After making landfall over the Dominican Republic on Wednesday, Tropical Storm Fred weakened into a disorganized tropical depression and moved back out over water on a course that could take it to Florida as a heavy rainmaker within days, forecasters said.
It was drenching Hispaniola, the island that the Dominican Republic and Haiti share.
Early on Wednesday, Fred was about 110 miles east of Guantanamo, Cuba and moving west-northwest at 16 mph with maximum sustained winds of 16 mph.
The U.S. National Hurricane Center in Miami said Fred’s forecast track put it across the southeastern Bahamas Thursday, along or just north of eastern and central Cuba later Thursday and Friday and near the Florida Keys and southern Florida on Saturday.
“Beginning Friday into next week, heavy rainfall associated with Fred will impact Florida and parts of the Southeast,” the center said. “Through Monday, 3 to 5 inches of rain is anticipated across the Keys and the southern Florida Peninsula, with isolated maximum totals of 8 inches.”

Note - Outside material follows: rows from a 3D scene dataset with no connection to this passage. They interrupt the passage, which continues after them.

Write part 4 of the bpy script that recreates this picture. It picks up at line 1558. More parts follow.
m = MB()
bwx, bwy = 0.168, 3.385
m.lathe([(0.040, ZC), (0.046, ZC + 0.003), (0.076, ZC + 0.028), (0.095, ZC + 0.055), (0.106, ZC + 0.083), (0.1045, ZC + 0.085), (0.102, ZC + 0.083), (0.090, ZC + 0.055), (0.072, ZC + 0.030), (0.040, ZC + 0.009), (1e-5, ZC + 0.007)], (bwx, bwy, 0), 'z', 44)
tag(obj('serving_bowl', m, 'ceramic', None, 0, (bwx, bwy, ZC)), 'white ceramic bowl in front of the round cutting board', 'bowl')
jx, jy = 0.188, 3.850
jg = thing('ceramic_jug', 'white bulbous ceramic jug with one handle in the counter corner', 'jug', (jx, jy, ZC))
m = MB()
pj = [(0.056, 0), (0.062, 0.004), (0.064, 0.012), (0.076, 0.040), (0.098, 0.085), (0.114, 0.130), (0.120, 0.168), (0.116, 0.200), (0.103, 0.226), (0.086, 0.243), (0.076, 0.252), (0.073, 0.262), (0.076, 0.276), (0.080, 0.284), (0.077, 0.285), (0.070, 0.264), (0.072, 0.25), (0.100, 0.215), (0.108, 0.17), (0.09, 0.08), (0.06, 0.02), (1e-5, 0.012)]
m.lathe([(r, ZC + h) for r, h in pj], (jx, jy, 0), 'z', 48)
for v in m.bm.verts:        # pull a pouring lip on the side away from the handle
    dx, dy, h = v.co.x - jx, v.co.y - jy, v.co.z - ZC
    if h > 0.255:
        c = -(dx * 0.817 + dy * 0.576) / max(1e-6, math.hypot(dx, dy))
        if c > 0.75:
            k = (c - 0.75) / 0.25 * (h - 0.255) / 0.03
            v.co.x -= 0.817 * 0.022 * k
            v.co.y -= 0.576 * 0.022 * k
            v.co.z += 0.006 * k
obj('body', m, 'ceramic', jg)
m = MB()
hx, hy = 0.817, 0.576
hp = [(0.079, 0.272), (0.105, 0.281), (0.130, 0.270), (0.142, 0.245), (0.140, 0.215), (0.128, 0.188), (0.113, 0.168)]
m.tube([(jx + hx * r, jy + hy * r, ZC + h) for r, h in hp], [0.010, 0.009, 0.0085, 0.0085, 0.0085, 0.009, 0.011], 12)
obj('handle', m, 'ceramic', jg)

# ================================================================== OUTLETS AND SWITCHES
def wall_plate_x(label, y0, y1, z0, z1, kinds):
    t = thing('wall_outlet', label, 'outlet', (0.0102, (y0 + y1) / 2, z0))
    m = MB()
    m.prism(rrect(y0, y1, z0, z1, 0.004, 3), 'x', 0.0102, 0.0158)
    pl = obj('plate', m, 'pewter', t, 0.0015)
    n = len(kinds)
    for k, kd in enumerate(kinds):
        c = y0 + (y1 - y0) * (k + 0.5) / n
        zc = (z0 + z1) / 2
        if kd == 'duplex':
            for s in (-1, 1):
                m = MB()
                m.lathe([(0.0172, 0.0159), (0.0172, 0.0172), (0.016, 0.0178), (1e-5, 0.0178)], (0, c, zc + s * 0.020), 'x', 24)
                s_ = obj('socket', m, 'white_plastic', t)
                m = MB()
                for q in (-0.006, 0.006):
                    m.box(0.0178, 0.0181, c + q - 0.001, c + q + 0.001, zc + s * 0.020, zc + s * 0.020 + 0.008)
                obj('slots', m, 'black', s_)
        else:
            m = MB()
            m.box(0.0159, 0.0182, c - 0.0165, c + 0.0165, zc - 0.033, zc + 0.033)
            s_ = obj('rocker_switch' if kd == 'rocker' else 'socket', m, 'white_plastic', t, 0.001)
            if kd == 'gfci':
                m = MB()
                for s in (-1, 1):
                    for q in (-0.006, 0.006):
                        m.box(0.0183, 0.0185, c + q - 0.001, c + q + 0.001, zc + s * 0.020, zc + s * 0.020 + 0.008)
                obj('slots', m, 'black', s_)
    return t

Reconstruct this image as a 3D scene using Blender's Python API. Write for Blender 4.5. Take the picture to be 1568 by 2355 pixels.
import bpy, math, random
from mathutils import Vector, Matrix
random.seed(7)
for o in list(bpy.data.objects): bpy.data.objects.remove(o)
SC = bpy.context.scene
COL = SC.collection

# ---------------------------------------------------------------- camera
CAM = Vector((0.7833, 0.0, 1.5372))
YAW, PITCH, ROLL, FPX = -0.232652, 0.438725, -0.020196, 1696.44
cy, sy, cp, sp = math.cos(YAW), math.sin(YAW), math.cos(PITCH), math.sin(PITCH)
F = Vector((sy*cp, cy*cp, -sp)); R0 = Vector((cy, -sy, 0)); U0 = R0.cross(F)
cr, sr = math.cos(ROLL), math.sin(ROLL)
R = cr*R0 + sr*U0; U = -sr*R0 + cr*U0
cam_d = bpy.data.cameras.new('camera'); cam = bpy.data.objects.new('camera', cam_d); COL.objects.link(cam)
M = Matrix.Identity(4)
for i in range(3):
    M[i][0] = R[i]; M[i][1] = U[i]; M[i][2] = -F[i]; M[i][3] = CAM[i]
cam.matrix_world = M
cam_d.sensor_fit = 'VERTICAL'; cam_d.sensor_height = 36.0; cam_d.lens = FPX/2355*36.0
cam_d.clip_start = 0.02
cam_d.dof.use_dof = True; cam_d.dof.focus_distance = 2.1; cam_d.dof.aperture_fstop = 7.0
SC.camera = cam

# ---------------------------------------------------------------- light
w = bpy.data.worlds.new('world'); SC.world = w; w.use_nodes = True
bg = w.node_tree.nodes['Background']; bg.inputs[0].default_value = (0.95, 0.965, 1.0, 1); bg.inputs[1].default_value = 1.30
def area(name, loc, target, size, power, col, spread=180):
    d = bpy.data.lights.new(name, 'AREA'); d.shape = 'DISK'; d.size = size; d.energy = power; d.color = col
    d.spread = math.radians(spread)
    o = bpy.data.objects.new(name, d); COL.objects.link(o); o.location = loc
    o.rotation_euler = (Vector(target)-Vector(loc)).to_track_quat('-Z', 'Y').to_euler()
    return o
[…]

“Heavy rainfall could lead to … urban and small stream flooding, along with possible rapid river rises,” it added.
The center said Fred is expected to slowly strengthen Friday and over the weekend.
After a month with no named storms in the region, Fred became the sixth of the Atlantic hurricane season late Tuesday.
At one point, about 300,000 homes and businesses had lost electricity in the Dominican Republic and more than a half million were affected by swollen rivers that forced part of the aqueduct system to shut down, The Associated Press reported, citing government officials.